** Begin DATA SECTION **
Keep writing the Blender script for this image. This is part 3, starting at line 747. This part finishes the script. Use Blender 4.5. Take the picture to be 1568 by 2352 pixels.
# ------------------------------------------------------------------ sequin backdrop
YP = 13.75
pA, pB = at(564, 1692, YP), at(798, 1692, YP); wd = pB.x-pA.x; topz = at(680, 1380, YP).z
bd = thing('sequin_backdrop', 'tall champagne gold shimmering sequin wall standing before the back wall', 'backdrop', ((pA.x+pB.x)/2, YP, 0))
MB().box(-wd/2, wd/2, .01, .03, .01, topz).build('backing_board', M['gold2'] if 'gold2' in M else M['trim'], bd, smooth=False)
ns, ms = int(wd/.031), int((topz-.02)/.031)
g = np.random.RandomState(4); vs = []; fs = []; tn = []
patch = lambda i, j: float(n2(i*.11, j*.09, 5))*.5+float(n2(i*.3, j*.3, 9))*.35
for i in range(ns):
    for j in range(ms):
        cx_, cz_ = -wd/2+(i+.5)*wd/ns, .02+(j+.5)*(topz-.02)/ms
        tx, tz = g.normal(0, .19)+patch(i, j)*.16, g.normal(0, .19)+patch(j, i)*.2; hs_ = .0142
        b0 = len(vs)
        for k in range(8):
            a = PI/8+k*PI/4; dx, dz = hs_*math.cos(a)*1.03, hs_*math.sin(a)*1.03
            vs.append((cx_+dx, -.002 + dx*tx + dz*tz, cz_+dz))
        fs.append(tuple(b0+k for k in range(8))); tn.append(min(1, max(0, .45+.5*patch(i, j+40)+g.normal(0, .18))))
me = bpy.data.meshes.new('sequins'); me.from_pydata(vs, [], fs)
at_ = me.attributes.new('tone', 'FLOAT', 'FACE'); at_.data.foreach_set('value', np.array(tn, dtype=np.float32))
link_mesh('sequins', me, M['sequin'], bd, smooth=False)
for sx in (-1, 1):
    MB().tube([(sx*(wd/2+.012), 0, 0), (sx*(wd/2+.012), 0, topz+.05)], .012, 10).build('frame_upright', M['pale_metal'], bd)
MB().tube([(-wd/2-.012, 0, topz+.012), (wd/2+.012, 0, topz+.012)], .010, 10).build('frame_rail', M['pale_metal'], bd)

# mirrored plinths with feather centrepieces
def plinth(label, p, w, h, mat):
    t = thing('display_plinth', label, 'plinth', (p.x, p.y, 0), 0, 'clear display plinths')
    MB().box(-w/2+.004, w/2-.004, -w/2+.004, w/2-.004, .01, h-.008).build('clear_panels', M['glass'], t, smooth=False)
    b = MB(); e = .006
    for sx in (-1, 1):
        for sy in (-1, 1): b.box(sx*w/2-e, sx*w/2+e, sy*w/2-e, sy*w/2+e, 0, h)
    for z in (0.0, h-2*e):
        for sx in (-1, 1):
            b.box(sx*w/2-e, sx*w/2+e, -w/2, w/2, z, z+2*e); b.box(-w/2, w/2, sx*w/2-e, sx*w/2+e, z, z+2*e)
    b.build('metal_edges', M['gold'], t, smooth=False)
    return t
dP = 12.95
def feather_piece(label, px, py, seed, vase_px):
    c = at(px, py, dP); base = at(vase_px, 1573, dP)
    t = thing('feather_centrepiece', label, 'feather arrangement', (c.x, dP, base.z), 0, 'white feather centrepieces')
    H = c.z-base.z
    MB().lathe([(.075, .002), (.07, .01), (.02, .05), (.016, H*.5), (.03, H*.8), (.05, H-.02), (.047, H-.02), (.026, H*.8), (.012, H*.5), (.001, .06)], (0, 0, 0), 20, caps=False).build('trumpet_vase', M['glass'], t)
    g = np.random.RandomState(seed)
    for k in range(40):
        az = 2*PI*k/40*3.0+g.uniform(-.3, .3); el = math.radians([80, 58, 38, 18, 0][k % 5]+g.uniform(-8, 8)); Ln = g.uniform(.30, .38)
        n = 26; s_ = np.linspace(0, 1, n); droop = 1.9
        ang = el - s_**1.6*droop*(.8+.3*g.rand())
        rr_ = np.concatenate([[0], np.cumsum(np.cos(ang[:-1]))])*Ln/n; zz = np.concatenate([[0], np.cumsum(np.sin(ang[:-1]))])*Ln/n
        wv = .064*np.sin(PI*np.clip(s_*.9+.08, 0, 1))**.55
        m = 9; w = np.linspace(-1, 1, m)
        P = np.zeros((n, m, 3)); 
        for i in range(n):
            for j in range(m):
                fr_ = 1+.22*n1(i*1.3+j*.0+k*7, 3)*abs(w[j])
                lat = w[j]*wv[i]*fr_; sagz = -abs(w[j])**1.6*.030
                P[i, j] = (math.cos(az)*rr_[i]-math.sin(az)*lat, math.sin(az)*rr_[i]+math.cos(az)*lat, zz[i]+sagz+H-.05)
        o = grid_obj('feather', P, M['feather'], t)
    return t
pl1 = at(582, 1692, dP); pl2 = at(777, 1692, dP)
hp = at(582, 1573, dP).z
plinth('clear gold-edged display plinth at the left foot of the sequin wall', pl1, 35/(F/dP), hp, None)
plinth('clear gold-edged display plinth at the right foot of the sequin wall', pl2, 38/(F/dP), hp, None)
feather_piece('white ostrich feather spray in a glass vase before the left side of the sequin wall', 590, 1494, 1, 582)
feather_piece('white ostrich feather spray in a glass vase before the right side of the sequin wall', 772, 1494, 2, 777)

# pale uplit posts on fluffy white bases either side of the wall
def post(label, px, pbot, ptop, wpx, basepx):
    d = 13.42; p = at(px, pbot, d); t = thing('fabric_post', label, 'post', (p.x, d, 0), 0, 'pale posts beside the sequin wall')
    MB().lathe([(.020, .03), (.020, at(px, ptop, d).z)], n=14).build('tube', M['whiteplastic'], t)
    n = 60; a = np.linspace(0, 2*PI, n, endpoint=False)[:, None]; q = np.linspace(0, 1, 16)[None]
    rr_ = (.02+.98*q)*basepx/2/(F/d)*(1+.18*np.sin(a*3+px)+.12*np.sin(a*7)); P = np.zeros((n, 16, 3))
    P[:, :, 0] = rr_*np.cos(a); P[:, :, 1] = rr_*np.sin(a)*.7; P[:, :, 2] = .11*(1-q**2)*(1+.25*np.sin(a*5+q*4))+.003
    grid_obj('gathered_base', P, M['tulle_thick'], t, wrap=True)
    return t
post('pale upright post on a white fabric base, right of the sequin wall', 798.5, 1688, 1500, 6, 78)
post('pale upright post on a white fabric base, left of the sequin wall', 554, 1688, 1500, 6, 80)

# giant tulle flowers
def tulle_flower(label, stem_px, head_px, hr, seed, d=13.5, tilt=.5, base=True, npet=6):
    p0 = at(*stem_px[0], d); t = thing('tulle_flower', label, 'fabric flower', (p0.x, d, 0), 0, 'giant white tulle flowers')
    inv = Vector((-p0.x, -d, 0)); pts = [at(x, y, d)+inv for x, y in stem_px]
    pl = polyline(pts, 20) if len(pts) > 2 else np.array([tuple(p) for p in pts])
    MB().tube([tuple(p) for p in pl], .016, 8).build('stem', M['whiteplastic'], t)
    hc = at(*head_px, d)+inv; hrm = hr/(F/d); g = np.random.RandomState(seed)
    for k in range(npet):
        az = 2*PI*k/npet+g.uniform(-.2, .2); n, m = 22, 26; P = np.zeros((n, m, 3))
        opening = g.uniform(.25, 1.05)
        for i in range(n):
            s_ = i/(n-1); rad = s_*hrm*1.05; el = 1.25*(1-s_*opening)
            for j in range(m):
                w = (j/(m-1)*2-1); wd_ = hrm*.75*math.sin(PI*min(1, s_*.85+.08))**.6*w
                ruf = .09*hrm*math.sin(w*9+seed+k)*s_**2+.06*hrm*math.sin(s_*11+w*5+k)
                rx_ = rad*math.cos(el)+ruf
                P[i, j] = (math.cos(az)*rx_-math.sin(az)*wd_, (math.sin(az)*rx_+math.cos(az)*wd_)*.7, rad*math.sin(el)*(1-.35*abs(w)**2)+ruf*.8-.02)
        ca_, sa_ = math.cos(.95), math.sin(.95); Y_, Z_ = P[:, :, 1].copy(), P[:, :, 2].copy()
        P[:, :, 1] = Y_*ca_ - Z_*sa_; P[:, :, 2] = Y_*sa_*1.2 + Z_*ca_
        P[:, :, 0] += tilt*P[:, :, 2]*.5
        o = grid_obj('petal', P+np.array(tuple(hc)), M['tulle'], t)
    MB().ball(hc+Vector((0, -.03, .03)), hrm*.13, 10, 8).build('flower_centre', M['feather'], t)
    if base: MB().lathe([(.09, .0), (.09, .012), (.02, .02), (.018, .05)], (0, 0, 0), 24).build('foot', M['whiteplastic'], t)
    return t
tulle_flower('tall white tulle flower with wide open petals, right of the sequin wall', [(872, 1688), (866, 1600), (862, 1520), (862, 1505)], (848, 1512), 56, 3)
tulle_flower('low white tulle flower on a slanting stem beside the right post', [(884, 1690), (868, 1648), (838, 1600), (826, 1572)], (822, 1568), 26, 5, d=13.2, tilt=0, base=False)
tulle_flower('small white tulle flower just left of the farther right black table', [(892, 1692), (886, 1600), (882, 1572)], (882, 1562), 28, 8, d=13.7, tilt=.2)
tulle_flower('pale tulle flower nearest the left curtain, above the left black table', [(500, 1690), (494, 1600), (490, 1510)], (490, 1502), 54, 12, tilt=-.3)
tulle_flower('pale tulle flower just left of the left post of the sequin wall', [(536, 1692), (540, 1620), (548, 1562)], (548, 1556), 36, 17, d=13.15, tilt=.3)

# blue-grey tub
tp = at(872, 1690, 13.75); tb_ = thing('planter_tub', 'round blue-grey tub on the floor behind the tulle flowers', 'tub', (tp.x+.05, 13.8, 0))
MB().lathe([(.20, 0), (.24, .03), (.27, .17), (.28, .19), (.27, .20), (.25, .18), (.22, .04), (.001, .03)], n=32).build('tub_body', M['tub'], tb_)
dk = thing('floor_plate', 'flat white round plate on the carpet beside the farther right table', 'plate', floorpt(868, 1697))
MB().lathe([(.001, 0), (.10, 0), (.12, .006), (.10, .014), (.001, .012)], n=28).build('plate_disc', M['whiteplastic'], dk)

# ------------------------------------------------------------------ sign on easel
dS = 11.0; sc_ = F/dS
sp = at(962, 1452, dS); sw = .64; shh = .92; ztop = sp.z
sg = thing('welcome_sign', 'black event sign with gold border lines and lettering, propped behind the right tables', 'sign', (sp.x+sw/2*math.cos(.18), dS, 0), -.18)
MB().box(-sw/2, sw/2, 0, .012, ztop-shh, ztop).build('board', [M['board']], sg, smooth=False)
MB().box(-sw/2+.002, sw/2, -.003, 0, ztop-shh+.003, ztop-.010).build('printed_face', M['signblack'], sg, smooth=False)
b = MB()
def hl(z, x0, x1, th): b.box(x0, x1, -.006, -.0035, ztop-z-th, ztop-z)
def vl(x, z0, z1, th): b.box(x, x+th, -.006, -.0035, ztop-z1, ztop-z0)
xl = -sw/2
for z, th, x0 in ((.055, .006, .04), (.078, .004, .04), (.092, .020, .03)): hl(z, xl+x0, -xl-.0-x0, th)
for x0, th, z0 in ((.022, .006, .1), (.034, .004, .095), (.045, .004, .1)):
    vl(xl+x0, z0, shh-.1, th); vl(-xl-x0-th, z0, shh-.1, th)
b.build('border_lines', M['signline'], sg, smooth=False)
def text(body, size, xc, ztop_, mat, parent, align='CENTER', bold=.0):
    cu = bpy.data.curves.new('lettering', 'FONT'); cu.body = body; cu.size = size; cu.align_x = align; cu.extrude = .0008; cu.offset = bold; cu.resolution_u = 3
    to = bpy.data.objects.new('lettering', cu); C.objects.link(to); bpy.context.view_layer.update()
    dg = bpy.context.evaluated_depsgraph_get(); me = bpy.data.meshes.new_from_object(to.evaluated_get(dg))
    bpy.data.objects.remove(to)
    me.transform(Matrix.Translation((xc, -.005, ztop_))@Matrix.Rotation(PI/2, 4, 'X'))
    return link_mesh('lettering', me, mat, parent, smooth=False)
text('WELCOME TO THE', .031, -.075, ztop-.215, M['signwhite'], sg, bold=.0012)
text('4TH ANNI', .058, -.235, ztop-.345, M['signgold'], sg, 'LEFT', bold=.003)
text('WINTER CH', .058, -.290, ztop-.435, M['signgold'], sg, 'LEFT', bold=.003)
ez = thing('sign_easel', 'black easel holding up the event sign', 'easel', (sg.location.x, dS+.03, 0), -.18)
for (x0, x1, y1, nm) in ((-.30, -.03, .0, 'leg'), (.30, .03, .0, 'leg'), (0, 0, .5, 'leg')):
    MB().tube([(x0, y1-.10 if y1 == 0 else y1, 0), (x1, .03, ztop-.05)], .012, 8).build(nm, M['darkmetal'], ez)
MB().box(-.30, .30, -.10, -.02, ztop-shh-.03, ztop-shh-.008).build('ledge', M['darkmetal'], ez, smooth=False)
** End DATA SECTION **
> WHAT IS BEING ASKED: Everything from the first line above through the line that contains "10).build('frame_rail', M['pale_metal'], bd)" should be duplicated exactly, please, and nothing beyond it.

> RESPONSE TO THIS EXERCISE:
Keep writing the Blender script for this image. This is part 3, starting at line 747. This part finishes the script. Use Blender 4.5. Take the picture to be 1568 by 2352 pixels.
# ------------------------------------------------------------------ sequin backdrop
YP = 13.75
pA, pB = at(564, 1692, YP), at(798, 1692, YP); wd = pB.x-pA.x; topz = at(680, 1380, YP).z
bd = thing('sequin_backdrop', 'tall champagne gold shimmering sequin wall standing before the back wall', 'backdrop', ((pA.x+pB.x)/2, YP, 0))
MB().box(-wd/2, wd/2, .01, .03, .01, topz).build('backing_board', M['gold2'] if 'gold2' in M else M['trim'], bd, smooth=False)
ns, ms = int(wd/.031), int((topz-.02)/.031)
g = np.random.RandomState(4); vs = []; fs = []; tn = []
patch = lambda i, j: float(n2(i*.11, j*.09, 5))*.5+float(n2(i*.3, j*.3, 9))*.35
for i in range(ns):
    for j in range(ms):
        cx_, cz_ = -wd/2+(i+.5)*wd/ns, .02+(j+.5)*(topz-.02)/ms
        tx, tz = g.normal(0, .19)+patch(i, j)*.16, g.normal(0, .19)+patch(j, i)*.2; hs_ = .0142
        b0 = len(vs)
        for k in range(8):
            a = PI/8+k*PI/4; dx, dz = hs_*math.cos(a)*1.03, hs_*math.sin(a)*1.03
            vs.append((cx_+dx, -.002 + dx*tx + dz*tz, cz_+dz))
        fs.append(tuple(b0+k for k in range(8))); tn.append(min(1, max(0, .45+.5*patch(i, j+40)+g.normal(0, .18))))
me = bpy.data.meshes.new('sequins'); me.from_pydata(vs, [], fs)
at_ = me.attributes.new('tone', 'FLOAT', 'FACE'); at_.data.foreach_set('value', np.array(tn, dtype=np.float32))
link_mesh('sequins', me, M['sequin'], bd, smooth=False)
for sx in (-1, 1):
    MB().tube([(sx*(wd/2+.012), 0, 0), (sx*(wd/2+.012), 0, topz+.05)], .012, 10).build('frame_upright', M['pale_metal'], bd)
MB().tube([(-wd/2-.012, 0, topz+.012), (wd/2+.012, 0, topz+.012)], .010, 10).build('frame_rail', M['pale_metal'], bd)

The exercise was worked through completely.